Where Kroger drops the ball, the Chevron on 10th and Spring St. picked up the ball, and uh, dribbled it to the field goal?  Anyway, whilst on business in town, my wife found these “Flintstone Chews” and purchased them, knowing my proclivity to candy graced with the images of classic circa 1957 to 1982 Hanna Barbera characters. She is also aware of the fact that I have braces, and should not eat this kind of candy, but I digress.

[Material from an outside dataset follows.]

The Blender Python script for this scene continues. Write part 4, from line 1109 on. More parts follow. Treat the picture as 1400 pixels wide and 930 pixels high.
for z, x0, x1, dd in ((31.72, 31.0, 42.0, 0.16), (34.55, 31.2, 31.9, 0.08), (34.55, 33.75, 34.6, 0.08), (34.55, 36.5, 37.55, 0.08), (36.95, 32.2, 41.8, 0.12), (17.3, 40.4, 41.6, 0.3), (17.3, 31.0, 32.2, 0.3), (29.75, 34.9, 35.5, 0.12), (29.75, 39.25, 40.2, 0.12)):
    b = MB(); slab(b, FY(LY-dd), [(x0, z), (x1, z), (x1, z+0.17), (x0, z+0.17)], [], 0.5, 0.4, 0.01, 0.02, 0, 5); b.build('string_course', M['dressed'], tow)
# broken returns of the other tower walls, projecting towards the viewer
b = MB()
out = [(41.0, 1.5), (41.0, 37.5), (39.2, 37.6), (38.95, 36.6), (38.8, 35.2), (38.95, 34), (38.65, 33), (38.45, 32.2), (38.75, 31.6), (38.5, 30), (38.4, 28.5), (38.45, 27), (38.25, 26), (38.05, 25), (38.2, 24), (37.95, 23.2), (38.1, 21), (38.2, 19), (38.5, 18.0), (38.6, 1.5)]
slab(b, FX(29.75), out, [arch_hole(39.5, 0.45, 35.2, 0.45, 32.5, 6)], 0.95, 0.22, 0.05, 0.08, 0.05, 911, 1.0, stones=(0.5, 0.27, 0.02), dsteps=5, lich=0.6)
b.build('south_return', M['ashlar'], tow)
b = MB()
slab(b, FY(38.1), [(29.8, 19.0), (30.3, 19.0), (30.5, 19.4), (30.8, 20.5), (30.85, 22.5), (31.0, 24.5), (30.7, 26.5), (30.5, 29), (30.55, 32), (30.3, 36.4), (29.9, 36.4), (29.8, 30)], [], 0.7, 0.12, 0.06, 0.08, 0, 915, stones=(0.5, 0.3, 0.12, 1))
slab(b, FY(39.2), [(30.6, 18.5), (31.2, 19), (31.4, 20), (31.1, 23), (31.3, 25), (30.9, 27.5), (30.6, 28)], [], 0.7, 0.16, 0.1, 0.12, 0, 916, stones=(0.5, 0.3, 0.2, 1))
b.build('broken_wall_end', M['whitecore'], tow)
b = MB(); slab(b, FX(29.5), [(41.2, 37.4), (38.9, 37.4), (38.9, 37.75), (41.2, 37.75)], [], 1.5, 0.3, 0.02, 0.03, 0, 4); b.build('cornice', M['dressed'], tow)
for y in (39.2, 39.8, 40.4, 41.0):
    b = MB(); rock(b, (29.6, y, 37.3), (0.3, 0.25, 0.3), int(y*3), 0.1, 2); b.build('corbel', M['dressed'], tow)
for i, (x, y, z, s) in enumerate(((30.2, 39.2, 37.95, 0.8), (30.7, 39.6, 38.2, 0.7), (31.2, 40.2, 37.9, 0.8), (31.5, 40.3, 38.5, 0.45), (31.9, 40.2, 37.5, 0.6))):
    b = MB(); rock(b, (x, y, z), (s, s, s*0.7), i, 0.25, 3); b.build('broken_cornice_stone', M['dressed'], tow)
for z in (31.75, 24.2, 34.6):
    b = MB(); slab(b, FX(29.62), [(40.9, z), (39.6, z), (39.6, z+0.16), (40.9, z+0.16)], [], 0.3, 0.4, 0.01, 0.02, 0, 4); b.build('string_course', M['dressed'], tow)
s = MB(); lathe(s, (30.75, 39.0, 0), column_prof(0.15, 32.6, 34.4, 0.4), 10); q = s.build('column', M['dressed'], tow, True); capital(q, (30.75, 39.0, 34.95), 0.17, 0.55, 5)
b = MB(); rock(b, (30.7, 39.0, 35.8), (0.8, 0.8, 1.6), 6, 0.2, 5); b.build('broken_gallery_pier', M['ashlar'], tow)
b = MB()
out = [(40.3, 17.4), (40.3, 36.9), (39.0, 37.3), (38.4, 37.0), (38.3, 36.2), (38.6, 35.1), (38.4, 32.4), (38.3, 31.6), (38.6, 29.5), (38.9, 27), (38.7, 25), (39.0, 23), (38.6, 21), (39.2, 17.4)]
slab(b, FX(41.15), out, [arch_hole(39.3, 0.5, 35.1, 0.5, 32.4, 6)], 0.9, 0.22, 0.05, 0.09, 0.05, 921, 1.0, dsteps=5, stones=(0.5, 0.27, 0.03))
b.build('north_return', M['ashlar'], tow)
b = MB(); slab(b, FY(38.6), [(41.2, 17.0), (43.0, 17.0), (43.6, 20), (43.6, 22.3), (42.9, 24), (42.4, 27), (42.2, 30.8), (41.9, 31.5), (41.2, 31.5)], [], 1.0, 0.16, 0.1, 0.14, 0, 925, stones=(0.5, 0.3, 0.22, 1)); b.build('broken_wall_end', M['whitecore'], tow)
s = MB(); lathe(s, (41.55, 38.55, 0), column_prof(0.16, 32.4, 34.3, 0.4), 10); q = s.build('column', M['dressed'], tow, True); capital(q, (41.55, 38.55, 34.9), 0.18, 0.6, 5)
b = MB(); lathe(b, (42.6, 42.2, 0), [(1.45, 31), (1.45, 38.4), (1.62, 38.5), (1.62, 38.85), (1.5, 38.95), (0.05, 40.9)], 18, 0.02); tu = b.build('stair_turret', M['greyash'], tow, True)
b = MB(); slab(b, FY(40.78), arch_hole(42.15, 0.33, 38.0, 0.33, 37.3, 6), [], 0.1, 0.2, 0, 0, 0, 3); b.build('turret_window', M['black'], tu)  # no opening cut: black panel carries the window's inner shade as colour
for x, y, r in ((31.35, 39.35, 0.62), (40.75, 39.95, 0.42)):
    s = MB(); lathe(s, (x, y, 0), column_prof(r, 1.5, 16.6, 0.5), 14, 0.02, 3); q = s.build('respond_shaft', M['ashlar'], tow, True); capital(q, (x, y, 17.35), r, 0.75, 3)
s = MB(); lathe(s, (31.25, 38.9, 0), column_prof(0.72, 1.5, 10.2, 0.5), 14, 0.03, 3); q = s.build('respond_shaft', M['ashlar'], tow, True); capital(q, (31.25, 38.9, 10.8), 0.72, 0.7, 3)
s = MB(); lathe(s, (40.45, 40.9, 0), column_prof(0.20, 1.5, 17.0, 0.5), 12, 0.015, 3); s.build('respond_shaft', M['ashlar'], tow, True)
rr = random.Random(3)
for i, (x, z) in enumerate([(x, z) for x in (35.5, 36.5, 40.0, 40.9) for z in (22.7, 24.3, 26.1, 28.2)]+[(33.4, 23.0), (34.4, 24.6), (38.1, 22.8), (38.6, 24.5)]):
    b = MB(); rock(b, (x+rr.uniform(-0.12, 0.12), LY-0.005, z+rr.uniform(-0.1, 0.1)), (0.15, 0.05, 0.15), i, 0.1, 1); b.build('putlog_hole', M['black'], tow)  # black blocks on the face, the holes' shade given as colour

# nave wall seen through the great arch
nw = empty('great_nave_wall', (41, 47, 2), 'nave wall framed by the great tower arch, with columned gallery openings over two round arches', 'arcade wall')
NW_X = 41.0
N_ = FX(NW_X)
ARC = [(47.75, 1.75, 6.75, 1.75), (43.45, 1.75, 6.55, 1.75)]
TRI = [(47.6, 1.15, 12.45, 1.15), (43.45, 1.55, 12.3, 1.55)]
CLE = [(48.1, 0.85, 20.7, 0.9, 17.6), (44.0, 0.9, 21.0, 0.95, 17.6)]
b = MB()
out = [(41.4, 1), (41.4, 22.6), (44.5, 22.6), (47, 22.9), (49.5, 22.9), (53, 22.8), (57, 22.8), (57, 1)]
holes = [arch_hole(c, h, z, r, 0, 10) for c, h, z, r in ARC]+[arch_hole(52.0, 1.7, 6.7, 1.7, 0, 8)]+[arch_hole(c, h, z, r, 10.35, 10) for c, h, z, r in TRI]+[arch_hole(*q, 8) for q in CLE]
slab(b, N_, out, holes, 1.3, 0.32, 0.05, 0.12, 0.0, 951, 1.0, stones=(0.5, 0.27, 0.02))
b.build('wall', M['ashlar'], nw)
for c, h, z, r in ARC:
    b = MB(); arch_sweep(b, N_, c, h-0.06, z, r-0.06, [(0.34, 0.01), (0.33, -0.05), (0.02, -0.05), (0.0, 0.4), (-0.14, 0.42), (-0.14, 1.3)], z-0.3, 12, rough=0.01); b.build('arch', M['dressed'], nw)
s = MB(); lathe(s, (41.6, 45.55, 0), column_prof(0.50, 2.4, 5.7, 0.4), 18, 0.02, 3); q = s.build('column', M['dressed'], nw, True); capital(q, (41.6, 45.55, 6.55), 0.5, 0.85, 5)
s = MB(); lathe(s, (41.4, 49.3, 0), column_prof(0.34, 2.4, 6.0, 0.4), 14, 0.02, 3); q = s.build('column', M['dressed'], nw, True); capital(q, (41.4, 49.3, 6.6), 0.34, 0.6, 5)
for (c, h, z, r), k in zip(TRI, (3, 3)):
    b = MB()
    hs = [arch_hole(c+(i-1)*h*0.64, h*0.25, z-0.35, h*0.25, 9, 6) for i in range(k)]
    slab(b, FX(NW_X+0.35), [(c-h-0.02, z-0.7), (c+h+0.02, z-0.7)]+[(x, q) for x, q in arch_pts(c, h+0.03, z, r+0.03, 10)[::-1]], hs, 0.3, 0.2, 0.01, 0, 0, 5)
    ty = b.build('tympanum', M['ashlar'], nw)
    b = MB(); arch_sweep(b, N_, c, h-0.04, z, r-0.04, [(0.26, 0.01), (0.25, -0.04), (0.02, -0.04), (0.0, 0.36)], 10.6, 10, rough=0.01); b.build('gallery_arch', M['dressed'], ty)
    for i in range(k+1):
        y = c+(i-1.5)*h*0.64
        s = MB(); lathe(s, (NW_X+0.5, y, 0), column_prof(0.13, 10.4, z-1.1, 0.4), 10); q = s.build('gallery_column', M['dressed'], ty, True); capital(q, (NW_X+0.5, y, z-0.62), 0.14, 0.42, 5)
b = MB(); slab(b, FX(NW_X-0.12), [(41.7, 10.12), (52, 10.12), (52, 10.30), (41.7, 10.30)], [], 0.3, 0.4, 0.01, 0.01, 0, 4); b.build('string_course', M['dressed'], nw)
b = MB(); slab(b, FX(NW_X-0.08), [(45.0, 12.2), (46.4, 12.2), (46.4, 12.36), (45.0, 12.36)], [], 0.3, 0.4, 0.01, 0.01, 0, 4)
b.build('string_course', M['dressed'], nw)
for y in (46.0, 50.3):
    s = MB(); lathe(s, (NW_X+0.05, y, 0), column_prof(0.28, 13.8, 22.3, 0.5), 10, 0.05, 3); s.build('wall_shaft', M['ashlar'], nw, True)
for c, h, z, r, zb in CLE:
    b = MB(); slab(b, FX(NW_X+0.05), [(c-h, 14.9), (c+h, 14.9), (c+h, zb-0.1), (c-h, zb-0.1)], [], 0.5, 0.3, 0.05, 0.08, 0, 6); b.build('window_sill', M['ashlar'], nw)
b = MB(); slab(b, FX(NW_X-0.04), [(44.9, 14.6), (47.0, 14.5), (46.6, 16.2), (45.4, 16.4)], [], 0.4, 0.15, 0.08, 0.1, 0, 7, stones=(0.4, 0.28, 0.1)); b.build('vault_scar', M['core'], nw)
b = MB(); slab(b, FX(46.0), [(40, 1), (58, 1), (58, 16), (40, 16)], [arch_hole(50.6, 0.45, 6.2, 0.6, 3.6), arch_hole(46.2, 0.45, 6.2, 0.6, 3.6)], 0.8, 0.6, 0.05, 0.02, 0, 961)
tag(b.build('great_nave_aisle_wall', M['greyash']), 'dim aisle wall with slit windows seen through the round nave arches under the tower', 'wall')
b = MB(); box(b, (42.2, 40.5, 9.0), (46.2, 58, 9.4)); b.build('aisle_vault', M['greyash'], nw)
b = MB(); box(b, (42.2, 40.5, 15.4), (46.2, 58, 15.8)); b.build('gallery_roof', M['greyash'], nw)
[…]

(bland, and blurry packaging)

Strangely, there is no year or date anywhere on this rather generic bag, in fact, at first glance, I wasn’t sure if this was an officially sanctioned Flintstones product, or rather, some shoddy product without the ghost of Joe Barbera’s and William Hanna’s former fart-catcher’s approval. I didn’t see any circle c’s or little tms anywhere on the blando outer packaging.In fact, King Henry got top billing. I opened the dang ol’ package and was ecstatic to learn, this is the real thing. I thought it was classy to go with the 4 color printing process, as well as the bold visual choice to limit the pallet. The font choice was excellent and hand done, well at least on the word “chew”.

I was a little puzzled, perhaps a bit confused that the character’s on the label(Fred, Dino and Pebbles) were at random and didn’t coincide with the flavor. I feel as though the stone age schtick should been down to the flavor, but the flavors are in fact, not listed at all.  The flavors, from what I gather are pineapple or banana, uh, blue, and I think that there was an orange one in there- Maybe green too. Truth be told I ate them a few days ago. I guess the kissing cousin of this candy would be Laffy Taffy. I dunno, maybe, it’s kissing third cousin would be Starburst, particularly the not very good Starburst flavors.

The golden days of television cartoons may be sadly behind us, forgotten and buried in a shallow grave with our grandparents, but the characters still entertain generations today, with somewhat decent candy.